Minister wins NUST turf war …..As NUST Council faces the chop

07 June 2019 Author   NYASHA FRANCIS NYAUNGWA
The Namibia University of Science and Technology (NUST) Council faces the chop after angering Higher Education, Training and Innovation Minister, Dr Itah Kandjii-Murangi,  when it refused to follow a directive to cancel an advertisement for a new Vice Chancellor.
Kandjii-Murangi recently wrote to Council Chairperson, Esi Schiming-Chase, instructing her and Council not to go ahead with the recruitment process to fill in the position of NUST Vice Chancellor which was left vacant by Professor Tjama Tjivikua who retired at the end of March after almost 24 years at the helm of the institution.
The minister said that the recruitment of a new Vice Chancellor is best left to external members of Council to ensure that there is no conflict of interest during the hiring process.
“I also wish to bring to Council’s attention that as per the corporate governance principles, the current Council’s term has run its course as it ends in August 2019.
“In terms of the NUST Act, my office is under a statutory duty to start the process of recruiting the new Council three months before, a process that has commenced in earnest. It is not good corporate governance for an outgoing Council to recruit an incoming Chief Executive Officer,”  Kandjii-Murangi said.
With this statement, the minister seems to have delivered a fatal blow to Council which had defied her directives on suspending the recruitment process for a new Vice Chancellor, lowering the experience of applicants and possibly giving the position to a woman.
The latest move by the minister will also likely give ammunition to claims by Tjivikua who recently warned Schimming-Chase of political interference in the governance and management of the university.
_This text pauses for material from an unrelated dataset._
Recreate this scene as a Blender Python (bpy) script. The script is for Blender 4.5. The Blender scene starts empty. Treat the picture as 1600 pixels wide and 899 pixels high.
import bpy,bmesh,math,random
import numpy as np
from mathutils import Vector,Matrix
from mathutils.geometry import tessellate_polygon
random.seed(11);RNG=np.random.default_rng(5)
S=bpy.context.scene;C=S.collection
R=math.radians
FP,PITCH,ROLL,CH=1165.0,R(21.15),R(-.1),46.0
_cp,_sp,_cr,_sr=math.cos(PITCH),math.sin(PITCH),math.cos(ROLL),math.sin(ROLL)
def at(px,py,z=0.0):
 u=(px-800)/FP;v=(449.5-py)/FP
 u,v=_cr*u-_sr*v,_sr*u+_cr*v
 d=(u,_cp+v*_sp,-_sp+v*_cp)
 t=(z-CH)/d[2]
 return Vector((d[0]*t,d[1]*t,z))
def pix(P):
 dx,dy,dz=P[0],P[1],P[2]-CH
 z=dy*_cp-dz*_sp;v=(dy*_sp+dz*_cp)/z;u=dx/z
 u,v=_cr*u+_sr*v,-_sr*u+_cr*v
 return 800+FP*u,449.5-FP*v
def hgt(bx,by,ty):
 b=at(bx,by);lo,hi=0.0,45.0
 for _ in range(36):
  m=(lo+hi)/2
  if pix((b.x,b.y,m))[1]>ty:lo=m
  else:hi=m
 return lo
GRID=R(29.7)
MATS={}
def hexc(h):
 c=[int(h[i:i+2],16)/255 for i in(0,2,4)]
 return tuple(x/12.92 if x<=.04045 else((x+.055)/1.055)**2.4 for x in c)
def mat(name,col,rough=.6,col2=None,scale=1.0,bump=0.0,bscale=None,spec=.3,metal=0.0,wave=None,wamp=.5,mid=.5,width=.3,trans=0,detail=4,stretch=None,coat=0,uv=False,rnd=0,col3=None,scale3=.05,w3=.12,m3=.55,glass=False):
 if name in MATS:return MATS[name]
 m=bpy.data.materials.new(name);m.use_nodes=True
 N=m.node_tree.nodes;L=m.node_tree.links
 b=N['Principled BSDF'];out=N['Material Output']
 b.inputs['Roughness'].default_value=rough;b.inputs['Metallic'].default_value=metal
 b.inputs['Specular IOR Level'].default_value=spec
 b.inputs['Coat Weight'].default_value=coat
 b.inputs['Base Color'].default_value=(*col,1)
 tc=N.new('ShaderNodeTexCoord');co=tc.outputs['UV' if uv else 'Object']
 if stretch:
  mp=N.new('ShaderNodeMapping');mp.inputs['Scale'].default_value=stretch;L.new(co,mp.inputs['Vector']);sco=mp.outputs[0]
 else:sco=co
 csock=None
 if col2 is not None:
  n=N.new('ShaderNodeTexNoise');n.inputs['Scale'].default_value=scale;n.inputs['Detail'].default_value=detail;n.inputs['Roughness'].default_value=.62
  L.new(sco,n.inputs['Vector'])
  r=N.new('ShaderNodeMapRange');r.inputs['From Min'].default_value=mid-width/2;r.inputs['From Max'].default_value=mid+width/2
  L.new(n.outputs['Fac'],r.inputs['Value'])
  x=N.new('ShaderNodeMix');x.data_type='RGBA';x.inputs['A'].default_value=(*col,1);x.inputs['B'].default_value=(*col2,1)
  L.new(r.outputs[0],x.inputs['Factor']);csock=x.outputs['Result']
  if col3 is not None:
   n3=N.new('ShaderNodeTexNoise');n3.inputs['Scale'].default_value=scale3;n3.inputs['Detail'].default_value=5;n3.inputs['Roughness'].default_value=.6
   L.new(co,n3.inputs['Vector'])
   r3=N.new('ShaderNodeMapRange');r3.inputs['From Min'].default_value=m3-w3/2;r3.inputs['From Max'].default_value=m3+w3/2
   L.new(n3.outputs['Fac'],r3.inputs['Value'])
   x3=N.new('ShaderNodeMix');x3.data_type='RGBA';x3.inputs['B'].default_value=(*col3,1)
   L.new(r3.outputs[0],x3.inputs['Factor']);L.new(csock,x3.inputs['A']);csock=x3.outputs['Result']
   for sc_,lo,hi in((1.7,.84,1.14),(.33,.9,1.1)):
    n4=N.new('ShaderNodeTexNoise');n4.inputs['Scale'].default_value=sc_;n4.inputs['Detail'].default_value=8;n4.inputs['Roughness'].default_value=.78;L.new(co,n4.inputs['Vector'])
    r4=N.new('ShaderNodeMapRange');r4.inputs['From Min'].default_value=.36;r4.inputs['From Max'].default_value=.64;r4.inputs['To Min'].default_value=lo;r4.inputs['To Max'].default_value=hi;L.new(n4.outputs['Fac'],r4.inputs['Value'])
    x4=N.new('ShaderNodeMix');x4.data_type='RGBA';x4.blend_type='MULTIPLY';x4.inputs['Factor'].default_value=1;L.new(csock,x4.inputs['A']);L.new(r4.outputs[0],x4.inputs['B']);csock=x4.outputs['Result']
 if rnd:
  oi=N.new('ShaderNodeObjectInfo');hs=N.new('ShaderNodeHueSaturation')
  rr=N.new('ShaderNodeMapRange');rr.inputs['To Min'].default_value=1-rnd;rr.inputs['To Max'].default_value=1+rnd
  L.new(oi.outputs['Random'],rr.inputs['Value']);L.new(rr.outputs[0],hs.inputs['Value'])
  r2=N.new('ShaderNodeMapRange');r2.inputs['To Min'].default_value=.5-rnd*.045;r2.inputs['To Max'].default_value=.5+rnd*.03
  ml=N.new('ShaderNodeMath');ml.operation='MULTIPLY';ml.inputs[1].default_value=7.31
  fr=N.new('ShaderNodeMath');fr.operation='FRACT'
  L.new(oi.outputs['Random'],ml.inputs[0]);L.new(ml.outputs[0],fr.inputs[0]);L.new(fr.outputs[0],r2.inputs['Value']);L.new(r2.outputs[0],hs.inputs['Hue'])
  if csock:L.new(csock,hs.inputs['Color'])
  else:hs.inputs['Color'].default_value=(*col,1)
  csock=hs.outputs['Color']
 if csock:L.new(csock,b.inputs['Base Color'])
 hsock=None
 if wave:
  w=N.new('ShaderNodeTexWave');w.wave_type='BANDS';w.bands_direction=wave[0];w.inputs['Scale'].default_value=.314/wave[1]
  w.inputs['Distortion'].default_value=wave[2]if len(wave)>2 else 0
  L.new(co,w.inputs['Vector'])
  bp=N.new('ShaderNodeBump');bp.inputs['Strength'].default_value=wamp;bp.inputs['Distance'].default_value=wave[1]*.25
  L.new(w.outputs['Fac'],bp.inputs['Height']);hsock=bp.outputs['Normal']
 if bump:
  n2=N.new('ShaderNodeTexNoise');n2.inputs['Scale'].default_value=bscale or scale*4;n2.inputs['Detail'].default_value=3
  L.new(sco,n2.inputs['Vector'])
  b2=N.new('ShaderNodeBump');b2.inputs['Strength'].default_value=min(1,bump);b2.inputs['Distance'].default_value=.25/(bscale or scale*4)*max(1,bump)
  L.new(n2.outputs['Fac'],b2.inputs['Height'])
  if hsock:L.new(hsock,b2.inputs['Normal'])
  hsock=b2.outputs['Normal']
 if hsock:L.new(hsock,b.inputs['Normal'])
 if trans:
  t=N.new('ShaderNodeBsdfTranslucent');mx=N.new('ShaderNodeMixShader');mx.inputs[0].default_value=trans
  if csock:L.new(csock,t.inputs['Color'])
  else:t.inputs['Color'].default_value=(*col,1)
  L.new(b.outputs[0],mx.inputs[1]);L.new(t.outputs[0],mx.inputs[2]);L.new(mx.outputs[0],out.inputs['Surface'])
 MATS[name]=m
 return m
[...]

The Windhoek Observer recently reported that Tjivikua wrote a letter to Schimming-Chase advising her that Council should be concerned about the direct interference from Dr Kandjii-Murangi.
“[The minister] has issued directives, ultra vires, to the chairperson and the Vice Chancellor, to blatantly protect or shield certain staff members and promote her relatives’ interests.  This is interference in the institution’s autonomy and demarcation of responsibilities,” Tjivikua claimed.
He further alleged that the minister’s interference and protection of her relatives had corroded the trust amongst the key role players of the university and had empowered or encouraged certain staff members to act with impunity.
“Thus non-performing and delinquent staff members have formed a “lobby group” enjoying the minister’s support. They are now poised to take over the university and purge it of those seen with or associated with me.”
He said the culture of non-performance and impunity, being advanced by various interferences, has resulted in the wasteful expenditure of resources.
“This has sown a very bad atmosphere in the university, with the consequence of detrimental, demoralising and pernicious effects on all other university staff. Already this practice has promoted mediocrity and has caused the university to lose some of its top performers recently,” Tjivikua said. 
In a previous interview with the Windhoek Observer, the minister said she was surprised by the allegations from Tjivikua.
“I really don’t understand where all this is coming from. I worked with Tjivikua for four years and there was never one single moment where he complained either to me or to the media of my interference.  Why would he work with me for four years and then when he was about to leave he writes such a letter?  I am really fed up.”
Kandjii-Murangi said the letter from Tjivikua deserves to be treated with the contempt it deserves.